**SUPPLIED INFORMATION**
□ □ □ □ □ □ □

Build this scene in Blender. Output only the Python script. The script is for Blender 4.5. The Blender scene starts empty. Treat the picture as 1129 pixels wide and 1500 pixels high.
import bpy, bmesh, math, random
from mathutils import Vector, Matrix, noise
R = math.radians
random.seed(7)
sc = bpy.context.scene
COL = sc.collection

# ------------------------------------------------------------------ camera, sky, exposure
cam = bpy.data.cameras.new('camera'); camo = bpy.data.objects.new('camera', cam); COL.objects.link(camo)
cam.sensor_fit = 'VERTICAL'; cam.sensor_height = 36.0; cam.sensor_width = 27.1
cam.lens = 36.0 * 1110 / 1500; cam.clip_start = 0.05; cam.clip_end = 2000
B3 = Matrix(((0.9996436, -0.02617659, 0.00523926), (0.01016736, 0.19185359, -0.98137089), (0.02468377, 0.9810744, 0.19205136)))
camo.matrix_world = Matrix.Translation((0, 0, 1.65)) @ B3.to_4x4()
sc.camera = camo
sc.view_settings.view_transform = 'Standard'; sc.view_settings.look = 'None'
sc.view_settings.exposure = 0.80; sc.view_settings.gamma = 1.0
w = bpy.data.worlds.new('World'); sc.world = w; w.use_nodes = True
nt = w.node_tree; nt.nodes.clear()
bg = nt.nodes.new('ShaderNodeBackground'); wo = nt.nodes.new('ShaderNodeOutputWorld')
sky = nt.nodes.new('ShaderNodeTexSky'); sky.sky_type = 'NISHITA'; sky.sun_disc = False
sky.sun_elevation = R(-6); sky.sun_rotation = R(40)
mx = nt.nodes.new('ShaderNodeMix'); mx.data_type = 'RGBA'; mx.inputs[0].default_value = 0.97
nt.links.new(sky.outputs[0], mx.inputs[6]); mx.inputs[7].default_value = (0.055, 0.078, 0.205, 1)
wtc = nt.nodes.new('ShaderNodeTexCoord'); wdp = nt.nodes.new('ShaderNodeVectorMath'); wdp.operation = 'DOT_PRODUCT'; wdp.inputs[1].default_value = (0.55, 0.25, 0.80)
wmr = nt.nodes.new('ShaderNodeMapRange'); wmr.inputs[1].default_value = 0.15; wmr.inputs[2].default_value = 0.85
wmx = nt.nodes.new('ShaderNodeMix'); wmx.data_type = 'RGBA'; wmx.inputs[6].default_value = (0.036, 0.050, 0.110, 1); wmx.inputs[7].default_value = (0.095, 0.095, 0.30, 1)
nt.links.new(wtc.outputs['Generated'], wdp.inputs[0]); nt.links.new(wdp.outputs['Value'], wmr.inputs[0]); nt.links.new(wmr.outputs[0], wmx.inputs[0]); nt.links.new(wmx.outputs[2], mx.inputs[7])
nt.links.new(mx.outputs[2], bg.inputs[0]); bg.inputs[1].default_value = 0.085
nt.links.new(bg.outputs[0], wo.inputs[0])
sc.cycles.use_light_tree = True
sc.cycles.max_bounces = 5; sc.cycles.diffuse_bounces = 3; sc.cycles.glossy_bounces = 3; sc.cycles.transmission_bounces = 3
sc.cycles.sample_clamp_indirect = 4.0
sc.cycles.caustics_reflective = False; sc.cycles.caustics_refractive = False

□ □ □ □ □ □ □

**WHAT YOU HAVE TO DO**
Can you write out the lines above, from the first one through the one containing "COL = sc.collection", exactly as they appear and nothing more?

**TASK RESULT**
Build this scene in Blender. Output only the Python script. The script is for Blender 4.5. The Blender scene starts empty. Treat the picture as 1129 pixels wide and 1500 pixels high.
import bpy, bmesh, math, random
from mathutils import Vector, Matrix, noise
R = math.radians
random.seed(7)
sc = bpy.context.scene
COL = sc.collection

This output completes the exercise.